- Written instruction -
Repeat exactly what appears from the opening line of the listing to the line with "mb2.build('bust', 'pale_marble', bust)", inclusive.

- Raw data -
*-*-*
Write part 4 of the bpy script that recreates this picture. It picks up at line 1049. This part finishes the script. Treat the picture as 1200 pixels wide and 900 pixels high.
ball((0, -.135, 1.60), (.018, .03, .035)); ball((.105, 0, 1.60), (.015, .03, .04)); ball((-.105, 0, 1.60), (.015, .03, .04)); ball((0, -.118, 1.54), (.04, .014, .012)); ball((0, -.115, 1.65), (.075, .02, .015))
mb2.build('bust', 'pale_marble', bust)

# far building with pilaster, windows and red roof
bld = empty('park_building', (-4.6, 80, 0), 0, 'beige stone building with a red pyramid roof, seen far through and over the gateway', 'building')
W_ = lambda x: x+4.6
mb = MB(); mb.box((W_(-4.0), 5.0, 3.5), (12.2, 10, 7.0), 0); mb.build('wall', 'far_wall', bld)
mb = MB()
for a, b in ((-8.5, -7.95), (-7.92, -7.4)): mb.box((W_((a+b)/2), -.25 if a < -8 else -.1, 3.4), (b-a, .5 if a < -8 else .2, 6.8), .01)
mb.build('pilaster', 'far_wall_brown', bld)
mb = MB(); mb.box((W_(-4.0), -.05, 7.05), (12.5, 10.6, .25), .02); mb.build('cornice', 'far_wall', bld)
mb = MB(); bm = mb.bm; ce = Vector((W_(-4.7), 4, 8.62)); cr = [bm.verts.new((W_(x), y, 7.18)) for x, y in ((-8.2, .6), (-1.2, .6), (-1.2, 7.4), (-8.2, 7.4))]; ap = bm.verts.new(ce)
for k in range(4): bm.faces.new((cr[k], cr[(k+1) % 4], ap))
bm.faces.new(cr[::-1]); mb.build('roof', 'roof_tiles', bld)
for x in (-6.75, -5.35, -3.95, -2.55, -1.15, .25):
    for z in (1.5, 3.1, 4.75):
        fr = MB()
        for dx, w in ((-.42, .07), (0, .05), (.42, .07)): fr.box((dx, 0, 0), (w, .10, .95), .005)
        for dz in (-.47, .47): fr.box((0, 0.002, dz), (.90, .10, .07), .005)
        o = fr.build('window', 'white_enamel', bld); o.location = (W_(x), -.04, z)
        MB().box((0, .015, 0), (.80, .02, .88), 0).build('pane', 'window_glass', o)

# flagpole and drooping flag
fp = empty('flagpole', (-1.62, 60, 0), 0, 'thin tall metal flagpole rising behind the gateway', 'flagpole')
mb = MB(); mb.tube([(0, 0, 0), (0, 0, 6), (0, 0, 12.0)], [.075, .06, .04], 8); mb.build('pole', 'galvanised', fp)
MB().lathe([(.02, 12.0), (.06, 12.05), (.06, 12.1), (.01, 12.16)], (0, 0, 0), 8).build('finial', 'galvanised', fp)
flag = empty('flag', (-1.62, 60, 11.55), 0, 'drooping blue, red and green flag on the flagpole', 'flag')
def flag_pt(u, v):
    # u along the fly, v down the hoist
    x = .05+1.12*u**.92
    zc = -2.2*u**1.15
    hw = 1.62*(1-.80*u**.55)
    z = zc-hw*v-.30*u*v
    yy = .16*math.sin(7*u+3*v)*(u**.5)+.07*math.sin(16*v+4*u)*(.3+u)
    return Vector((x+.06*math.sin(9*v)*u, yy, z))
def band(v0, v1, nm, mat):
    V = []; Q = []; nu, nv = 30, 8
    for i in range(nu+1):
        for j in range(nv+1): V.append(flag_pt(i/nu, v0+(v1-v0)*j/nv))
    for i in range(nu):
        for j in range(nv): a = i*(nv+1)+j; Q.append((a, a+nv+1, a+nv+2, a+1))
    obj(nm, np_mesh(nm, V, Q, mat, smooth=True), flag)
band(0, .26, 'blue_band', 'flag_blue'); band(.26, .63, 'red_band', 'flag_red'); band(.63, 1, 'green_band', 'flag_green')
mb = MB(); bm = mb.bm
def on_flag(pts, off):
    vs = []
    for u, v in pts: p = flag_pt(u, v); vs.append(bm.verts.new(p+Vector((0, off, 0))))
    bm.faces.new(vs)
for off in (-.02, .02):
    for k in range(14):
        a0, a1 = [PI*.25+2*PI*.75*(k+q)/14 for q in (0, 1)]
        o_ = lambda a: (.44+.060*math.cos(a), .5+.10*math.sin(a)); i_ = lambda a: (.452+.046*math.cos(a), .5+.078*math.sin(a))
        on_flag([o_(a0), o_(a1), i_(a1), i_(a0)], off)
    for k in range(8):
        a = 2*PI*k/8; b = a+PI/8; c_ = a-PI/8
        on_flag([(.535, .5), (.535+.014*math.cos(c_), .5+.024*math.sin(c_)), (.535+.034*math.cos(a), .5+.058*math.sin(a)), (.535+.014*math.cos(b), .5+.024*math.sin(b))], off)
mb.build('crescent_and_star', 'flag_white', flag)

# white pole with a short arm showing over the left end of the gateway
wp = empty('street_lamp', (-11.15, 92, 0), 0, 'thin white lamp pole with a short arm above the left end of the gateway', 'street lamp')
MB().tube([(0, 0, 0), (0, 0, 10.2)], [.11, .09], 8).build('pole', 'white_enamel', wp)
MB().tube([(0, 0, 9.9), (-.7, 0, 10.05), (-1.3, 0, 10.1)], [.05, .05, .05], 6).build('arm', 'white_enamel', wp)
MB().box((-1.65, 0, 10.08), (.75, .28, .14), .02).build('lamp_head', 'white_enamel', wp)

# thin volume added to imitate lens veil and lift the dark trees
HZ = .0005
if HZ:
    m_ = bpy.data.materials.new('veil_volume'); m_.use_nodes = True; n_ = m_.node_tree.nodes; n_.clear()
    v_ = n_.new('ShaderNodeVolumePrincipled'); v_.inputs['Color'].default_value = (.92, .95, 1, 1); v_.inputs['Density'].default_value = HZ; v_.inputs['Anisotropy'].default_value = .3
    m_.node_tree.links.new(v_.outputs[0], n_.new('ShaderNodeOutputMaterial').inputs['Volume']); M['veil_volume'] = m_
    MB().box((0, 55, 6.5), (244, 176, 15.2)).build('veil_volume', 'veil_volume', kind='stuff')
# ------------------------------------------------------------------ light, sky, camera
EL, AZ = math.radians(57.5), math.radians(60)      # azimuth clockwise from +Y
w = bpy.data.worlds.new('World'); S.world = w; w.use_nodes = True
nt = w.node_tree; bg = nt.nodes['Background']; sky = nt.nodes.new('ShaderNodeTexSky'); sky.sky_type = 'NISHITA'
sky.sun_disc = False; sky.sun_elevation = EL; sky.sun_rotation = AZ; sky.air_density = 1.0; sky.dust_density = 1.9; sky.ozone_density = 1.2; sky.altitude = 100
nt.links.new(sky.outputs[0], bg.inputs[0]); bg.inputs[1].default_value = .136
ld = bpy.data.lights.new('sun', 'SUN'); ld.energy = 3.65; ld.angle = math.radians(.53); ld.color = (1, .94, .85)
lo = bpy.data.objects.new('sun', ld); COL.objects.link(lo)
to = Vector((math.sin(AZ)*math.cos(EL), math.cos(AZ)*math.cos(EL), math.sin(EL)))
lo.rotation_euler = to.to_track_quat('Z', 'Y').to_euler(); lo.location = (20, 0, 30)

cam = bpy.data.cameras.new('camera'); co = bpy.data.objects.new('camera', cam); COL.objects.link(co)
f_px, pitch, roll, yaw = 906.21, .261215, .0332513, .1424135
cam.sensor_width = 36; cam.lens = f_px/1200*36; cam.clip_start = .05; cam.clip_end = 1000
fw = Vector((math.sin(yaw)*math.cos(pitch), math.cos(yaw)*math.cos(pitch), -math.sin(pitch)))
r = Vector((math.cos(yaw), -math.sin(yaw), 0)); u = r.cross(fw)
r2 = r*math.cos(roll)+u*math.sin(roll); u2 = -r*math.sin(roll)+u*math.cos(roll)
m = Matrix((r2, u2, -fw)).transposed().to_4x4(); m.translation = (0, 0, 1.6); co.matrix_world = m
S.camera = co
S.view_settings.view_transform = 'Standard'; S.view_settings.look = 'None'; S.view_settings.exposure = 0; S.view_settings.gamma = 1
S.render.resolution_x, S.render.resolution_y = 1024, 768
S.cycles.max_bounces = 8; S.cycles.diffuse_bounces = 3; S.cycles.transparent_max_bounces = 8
*-*-*
- Task result -
Write part 4 of the bpy script that recreates this picture. It picks up at line 1049. This part finishes the script. Treat the picture as 1200 pixels wide and 900 pixels high.
ball((0, -.135, 1.60), (.018, .03, .035)); ball((.105, 0, 1.60), (.015, .03, .04)); ball((-.105, 0, 1.60), (.015, .03, .04)); ball((0, -.118, 1.54), (.04, .014, .012)); ball((0, -.115, 1.65), (.075, .02, .015))
mb2.build('bust', 'pale_marble', bust)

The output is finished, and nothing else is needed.